The Lost Art of Secrecy


When was the last time you walked into a movie theater completely unaware of the film you were about to see? For me, it was the summer of 2010. The movie: Inception. The earliest trailers for the film displayed a number of staggering visuals. A rotating hallway, a city folding on itself, and a train charging through the rain. This merely whet the appetites of countless filmgoers like myself. Soon, we were standing in line for the film’s release, not knowing a single detail of the plot. Even on the day of, all we had to go on were the film’s cryptic tagline (“Your mind is the scene of the crime”) and a tiny bit of description from director Christopher Nolan himself (“a heist movie set within the architecture of the mind”). Some could argue we already had more than enough to go on. But compared to today’s films, where entire movies are given away in a two-minute trailer, Nolan’s film barely left a trail of breadcrumbs. It was a refreshing change of pace that allowed audiences to experience the film in its rightful place – the movie theater, of course. 

This level of secrecy in film seems to be of little value in our spoiler-centric culture. In a day and age where transparency is high in demand, Nolan is a rare auteur who believes in upholding the movie-going experience where viewers know nothing going in and become enriched by the story as it unfolds naturally. Such represents the way movies were typically viewed well over a decade ago, in a galaxy that seems so far away.

With Nolan’s latest film Interstellar hitting theaters this weekend, he is yet again under the eye of public scrutiny. Reporters and filmgoers alike are out to gather as much as they can about the film, and to no avail. Because despite Nolan’s exposure to the press, he still remains tight-lipped about the film’s details and assures viewers that they’re better off. To put it simply, the less they know, the more surprised they’ll be by the final product – an idea that seems baffling to the average studio.

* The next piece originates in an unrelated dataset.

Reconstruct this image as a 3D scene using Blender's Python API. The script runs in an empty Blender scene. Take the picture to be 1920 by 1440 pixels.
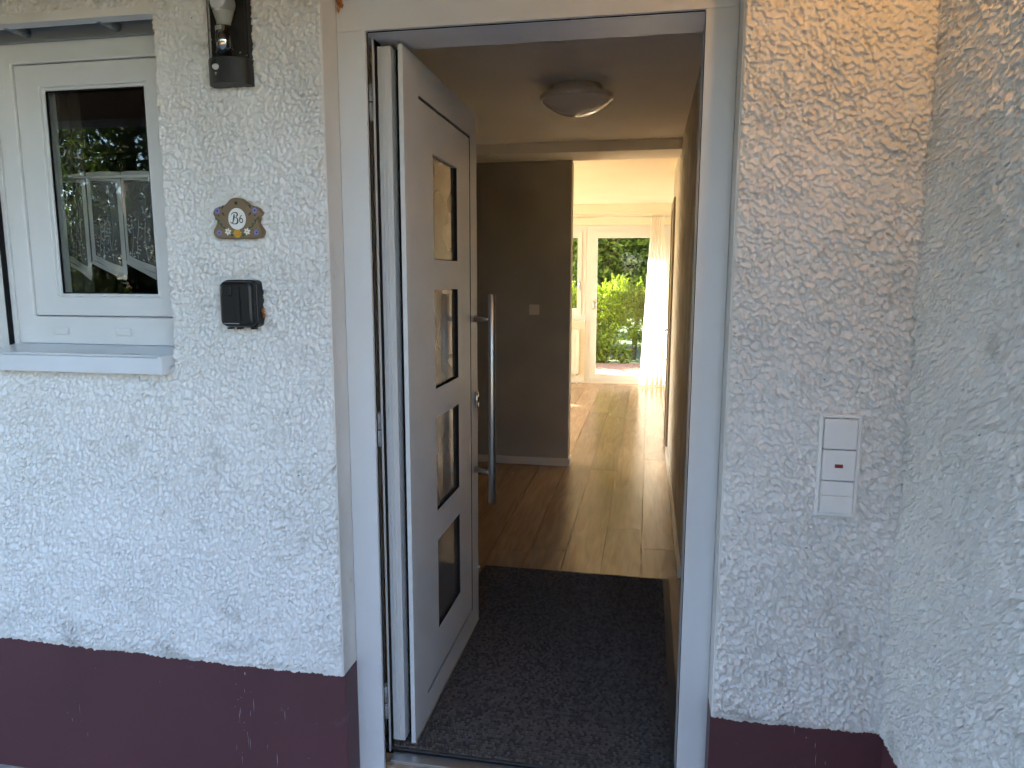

Director Christopher Nolan has always been enamored with mystery. In fact, it has been his mantra ever since he began his career in Hollywood. His first big-budget film, Batman Begins, was shrouded in secrecy. Though released in the summer of 2005, no one knew that the project had been in development since 2003. A wide array of casting news eventually brought the film into the media spotlight. Once that flame quelled, the production itself remained in the shadows. No one knew who the villain was going to be, let alone the plot. It’s worth noting that this was well before the onslaught of our SPOILER! obsessed generation. If only we could turn back time…

The Dark Knight, even the above-mentioned Inception, benefitted greatly from Nolan’s penchant for secrecy. Both films made for incredible viewings on their own, not only in terms of quality, but also for not having been spoiled for us beforehand, which is something of a tall order nowadays when plot details are given away like candy.

Nolan does his best to keep his films under wraps, though he doesn’t always succeed. While shooting on location for The Dark Knight Rises, Nolan’s production crew wasn’t able to ward off all the snooping photographers in the area. One lucky individual in particular caught a glimpse of the film’s major plot point: an image of Marion Cotillard entering the Tumbler. Movie sites were in a complete frenzy as they went on speculating the actress’ role in the plot, claiming that she was in fact Talia Al Ghul. Nolan did what he could to contain the chatter. He even declined to tell Liam Neeson the real reason behind his cameo appearance in the film so the actor would have plausible deniability. Such represents the lengths that the director had to go through to misdirect fans and maintain the natural unfolding of the material. Because this nature of wanting to know every detail of a film has littered our collective minds not only as filmgoers, but as a society.

This type of secrecy is somewhat of a lost art form. Years ago, filmmakers enjoyed the luxury of working in privacy. Now, privacy has become a yet another burden in the filmmaking process. Interstellar star Matthew McConaughey experienced it for himself as he was hand-delivered the script for the film and was asked to return it once he was finished reading it. He could not keep it. Nor could he openly discuss the details with anyone as he was contractually obligated to remain silent. He had to keep his mouth closed and surrender the script, the same script for a film that he was starring in. Sound too extreme for any director to do?

Then again, we only have ourselves to blame. We have become programmed in such a way that we seek out these spoilers for ourselves, as if the bold red SPOILER sign is a green light for us as readers. Yes, it’s true that movie studios have to show parts of their film and give some details away to get audiences interested. But it’s one thing to be spoon-fed all this information, and another thing entirely to grab the spoon for yourself (snooping paparazzis, anonymous sources, and mysterious leaks are prime examples). Not only should we exercise restraint, we should demand it of ourselves more often.

Christopher Nolan is in many ways the last filmmaker of his generation. He still shoots on film, in a time where everyone has gone digital. He films everything practically, limiting the use of CGI. Above all, he’s a firm believer in cinema. He believes in preserving an authentic viewing experience. That is perhaps what sets him apart from all the rest; he is actively fighting to ensure that we’re entertained the whole way through. But we need to do our part as well. Perhaps it’s time for us to take the lead.